** START OF Provided data **

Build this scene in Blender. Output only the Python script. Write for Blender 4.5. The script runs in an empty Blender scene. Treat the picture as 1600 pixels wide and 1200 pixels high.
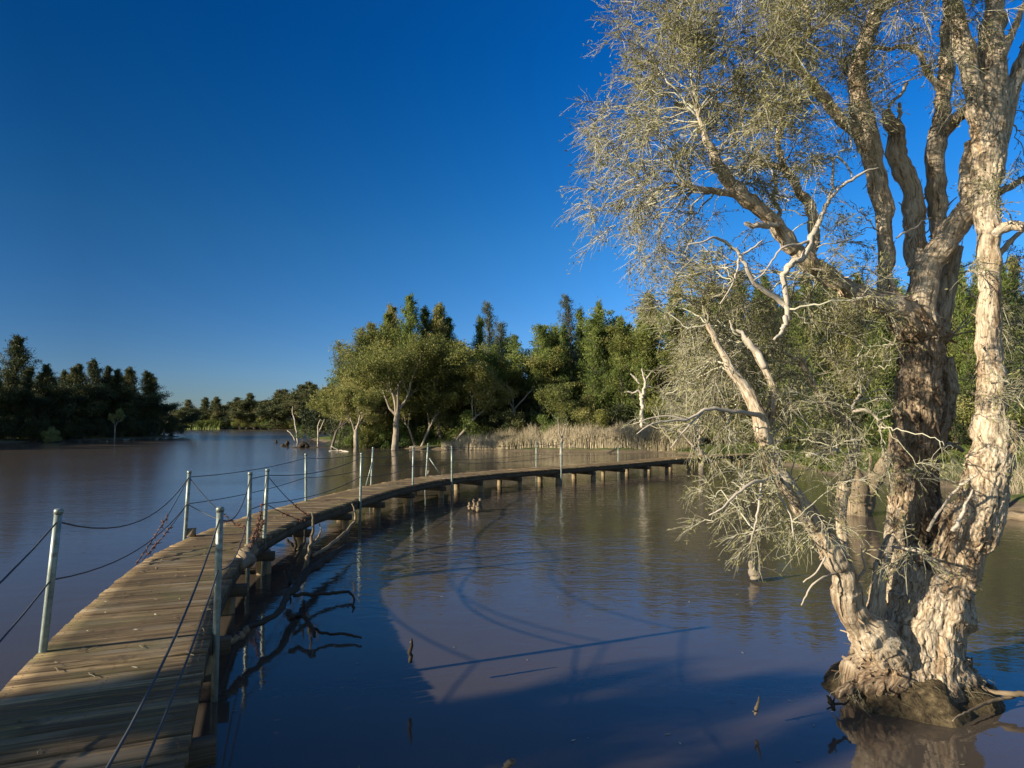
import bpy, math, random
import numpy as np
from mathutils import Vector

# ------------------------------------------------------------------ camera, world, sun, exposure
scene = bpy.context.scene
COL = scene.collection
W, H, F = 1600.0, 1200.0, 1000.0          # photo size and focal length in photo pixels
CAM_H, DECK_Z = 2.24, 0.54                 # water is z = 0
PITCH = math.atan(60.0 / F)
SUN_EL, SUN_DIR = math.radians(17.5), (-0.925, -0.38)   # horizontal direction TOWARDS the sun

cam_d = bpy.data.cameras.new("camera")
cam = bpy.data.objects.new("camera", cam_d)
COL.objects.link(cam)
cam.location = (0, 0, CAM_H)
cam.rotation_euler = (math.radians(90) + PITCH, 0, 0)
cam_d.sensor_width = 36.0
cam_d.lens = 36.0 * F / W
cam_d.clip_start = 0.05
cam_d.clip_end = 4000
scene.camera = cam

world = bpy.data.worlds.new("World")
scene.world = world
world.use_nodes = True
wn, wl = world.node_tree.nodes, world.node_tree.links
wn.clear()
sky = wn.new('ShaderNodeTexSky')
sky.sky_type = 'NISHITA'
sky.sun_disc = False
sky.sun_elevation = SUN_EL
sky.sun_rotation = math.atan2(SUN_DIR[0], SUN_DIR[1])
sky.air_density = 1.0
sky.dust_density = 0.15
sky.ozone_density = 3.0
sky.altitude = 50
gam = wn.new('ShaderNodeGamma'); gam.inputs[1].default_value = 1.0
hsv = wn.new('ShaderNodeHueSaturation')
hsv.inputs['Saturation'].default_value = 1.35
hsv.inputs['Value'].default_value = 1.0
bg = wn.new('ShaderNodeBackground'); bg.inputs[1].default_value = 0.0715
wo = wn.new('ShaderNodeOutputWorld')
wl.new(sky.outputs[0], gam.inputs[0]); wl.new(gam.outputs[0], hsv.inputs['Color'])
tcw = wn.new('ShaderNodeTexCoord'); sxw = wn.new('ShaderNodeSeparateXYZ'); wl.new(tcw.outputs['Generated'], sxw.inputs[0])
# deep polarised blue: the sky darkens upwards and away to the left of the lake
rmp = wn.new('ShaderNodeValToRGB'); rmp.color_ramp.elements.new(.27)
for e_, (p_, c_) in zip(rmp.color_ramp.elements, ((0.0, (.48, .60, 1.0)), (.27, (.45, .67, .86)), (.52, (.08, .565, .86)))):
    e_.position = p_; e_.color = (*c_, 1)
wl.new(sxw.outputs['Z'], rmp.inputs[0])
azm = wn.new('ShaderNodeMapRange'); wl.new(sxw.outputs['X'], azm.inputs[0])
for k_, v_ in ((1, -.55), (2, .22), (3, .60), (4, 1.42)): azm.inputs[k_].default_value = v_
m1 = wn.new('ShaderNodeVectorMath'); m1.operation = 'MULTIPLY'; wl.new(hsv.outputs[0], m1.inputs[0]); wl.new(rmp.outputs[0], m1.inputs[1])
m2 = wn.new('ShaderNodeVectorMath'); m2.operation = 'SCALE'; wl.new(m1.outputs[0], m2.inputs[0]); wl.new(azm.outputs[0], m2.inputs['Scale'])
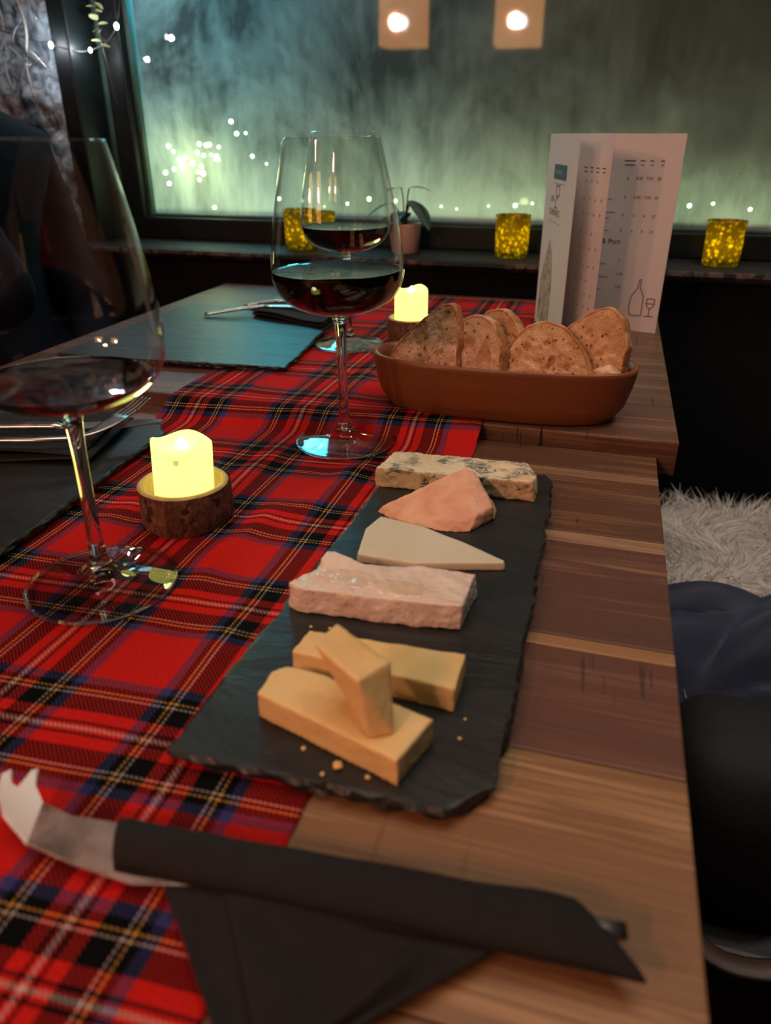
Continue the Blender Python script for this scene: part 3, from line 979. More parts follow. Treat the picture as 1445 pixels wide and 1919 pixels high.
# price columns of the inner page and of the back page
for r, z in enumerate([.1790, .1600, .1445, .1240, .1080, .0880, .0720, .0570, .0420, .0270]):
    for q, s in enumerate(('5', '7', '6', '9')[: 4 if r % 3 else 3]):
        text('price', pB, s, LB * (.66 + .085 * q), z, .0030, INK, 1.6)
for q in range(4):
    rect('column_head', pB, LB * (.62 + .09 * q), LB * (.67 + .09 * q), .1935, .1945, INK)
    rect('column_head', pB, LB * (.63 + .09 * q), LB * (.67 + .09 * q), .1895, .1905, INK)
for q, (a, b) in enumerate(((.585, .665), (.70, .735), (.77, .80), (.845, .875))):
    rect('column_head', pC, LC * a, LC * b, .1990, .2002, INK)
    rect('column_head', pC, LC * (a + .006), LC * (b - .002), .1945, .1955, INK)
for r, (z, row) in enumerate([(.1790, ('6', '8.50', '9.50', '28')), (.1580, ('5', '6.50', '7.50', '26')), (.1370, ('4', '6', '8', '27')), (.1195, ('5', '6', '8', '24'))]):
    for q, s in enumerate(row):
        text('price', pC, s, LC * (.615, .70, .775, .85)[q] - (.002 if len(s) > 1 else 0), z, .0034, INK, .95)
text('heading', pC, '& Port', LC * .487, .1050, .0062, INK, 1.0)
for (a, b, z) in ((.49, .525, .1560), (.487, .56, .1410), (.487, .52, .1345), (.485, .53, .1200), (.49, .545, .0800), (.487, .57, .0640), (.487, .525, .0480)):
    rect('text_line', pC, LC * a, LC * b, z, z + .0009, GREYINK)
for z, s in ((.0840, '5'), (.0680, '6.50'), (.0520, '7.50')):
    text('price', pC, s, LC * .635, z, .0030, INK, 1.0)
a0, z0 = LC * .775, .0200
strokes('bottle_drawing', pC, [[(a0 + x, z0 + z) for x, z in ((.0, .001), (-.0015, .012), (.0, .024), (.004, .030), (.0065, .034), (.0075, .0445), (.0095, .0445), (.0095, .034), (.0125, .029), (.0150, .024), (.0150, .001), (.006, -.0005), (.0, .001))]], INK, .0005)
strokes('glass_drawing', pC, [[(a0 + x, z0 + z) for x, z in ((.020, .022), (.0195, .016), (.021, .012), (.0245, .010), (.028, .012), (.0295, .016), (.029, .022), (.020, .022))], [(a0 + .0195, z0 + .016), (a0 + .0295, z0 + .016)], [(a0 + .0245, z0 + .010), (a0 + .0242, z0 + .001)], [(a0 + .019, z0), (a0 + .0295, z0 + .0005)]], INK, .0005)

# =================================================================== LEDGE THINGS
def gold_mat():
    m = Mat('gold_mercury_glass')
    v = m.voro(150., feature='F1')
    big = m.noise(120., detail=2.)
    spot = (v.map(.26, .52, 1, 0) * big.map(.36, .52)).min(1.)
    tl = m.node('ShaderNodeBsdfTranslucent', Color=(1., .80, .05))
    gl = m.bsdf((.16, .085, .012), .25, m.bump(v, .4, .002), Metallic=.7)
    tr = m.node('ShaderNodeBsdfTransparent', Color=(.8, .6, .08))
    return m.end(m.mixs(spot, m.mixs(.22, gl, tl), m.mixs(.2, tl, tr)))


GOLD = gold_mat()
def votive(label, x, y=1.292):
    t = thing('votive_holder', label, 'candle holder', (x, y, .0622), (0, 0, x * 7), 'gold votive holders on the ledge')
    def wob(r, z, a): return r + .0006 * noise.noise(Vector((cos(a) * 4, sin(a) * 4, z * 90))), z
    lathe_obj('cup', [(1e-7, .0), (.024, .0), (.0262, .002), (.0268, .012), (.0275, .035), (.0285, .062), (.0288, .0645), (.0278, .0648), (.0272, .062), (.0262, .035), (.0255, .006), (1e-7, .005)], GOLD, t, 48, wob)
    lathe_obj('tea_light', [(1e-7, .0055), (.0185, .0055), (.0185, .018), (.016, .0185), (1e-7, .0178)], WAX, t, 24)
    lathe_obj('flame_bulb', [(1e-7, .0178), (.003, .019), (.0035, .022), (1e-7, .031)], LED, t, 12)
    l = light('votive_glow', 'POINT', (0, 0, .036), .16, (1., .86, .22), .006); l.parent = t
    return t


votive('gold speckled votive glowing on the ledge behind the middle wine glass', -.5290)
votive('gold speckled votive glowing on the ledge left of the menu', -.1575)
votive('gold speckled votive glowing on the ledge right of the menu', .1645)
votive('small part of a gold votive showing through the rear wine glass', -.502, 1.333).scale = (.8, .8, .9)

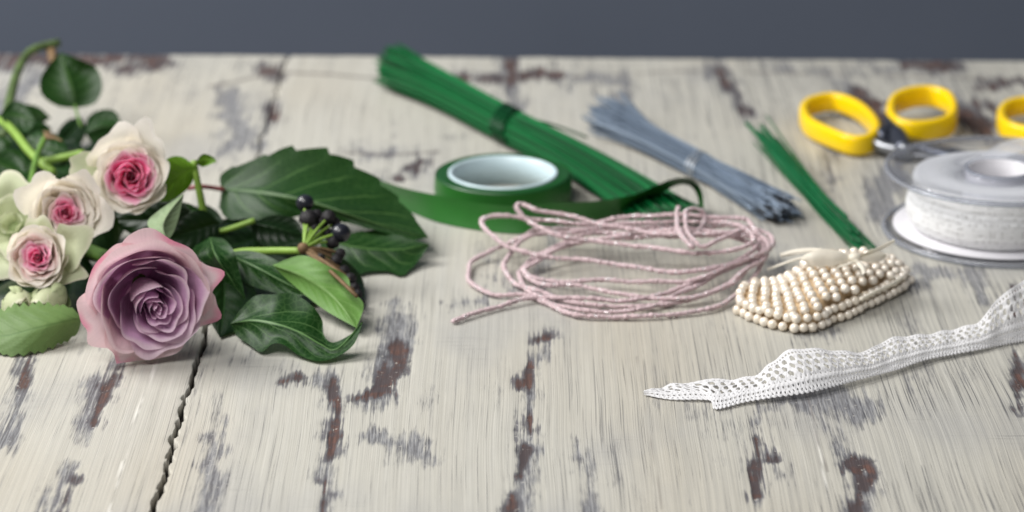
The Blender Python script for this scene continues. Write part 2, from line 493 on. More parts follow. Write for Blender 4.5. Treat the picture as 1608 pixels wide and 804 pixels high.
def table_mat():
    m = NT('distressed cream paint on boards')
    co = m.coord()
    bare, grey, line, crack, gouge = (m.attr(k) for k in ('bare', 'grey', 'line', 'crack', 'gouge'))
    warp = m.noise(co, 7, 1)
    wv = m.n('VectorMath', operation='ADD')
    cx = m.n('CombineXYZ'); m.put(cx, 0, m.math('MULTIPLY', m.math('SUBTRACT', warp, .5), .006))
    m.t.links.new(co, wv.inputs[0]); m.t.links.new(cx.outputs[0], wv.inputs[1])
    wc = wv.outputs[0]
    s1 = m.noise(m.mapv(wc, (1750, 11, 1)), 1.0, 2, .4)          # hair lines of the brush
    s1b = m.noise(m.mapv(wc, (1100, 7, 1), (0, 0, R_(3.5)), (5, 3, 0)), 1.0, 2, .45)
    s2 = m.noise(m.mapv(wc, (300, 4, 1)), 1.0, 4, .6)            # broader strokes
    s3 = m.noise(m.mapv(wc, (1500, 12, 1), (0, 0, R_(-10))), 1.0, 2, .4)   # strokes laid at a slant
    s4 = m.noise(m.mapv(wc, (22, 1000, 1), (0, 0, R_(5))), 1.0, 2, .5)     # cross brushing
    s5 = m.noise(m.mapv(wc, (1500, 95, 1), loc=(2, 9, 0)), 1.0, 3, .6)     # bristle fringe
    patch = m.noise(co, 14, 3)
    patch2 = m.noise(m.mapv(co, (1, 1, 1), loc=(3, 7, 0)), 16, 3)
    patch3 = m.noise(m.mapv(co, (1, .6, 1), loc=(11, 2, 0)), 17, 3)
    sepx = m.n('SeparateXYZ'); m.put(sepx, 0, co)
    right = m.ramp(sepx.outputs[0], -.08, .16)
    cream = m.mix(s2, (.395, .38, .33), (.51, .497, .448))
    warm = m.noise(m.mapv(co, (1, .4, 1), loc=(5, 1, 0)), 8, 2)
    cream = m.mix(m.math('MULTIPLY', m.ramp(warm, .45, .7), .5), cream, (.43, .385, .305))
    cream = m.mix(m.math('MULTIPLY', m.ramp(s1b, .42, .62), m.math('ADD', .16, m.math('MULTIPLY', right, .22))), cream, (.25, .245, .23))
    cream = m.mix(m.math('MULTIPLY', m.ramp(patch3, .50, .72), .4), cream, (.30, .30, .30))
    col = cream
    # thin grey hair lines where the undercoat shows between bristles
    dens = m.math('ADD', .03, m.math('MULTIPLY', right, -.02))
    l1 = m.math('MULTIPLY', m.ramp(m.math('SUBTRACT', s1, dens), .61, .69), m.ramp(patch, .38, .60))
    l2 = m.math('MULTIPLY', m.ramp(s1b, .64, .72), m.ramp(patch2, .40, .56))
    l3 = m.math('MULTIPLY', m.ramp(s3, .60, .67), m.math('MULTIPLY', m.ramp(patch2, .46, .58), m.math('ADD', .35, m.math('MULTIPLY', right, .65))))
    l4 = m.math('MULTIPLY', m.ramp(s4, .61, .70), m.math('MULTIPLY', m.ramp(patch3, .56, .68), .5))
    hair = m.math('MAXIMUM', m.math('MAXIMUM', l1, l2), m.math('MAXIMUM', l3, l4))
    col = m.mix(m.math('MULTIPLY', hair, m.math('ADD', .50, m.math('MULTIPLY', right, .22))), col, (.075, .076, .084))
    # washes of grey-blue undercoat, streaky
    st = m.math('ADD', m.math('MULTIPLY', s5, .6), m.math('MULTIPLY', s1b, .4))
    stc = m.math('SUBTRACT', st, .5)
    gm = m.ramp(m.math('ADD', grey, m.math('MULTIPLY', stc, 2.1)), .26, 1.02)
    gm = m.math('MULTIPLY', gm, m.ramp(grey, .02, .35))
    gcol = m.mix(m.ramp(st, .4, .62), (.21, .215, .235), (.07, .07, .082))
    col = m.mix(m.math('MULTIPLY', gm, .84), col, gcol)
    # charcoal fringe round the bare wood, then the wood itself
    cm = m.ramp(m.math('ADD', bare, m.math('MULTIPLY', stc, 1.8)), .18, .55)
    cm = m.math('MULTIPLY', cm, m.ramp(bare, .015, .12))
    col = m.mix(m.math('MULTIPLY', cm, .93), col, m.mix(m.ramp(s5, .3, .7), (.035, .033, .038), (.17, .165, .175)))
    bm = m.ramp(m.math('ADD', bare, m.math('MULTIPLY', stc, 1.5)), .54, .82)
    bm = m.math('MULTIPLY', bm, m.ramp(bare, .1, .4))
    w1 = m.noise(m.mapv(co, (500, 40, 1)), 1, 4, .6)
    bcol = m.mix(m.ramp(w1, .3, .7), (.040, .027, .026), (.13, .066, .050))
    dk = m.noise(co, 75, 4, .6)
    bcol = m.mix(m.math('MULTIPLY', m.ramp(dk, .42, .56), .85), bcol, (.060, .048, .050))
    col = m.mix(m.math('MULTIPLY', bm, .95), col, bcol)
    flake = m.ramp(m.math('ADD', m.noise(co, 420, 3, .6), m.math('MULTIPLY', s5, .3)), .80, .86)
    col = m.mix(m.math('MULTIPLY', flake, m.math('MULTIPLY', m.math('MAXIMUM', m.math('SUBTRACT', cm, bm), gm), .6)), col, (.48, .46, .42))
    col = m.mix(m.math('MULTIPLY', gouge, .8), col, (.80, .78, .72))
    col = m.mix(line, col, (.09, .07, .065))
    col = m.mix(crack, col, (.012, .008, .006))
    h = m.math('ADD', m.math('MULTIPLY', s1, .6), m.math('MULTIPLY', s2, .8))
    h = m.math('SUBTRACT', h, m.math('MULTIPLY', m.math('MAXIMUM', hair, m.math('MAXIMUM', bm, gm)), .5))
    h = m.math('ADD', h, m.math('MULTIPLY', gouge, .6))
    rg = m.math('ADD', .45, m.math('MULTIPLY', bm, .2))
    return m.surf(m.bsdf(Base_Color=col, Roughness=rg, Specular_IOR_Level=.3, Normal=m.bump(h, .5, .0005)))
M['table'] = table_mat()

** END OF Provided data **

• **Given instruction**: Make a tally of the lines in this data that include the string "wide", and answer with that tally alone.

• **Reply**: 3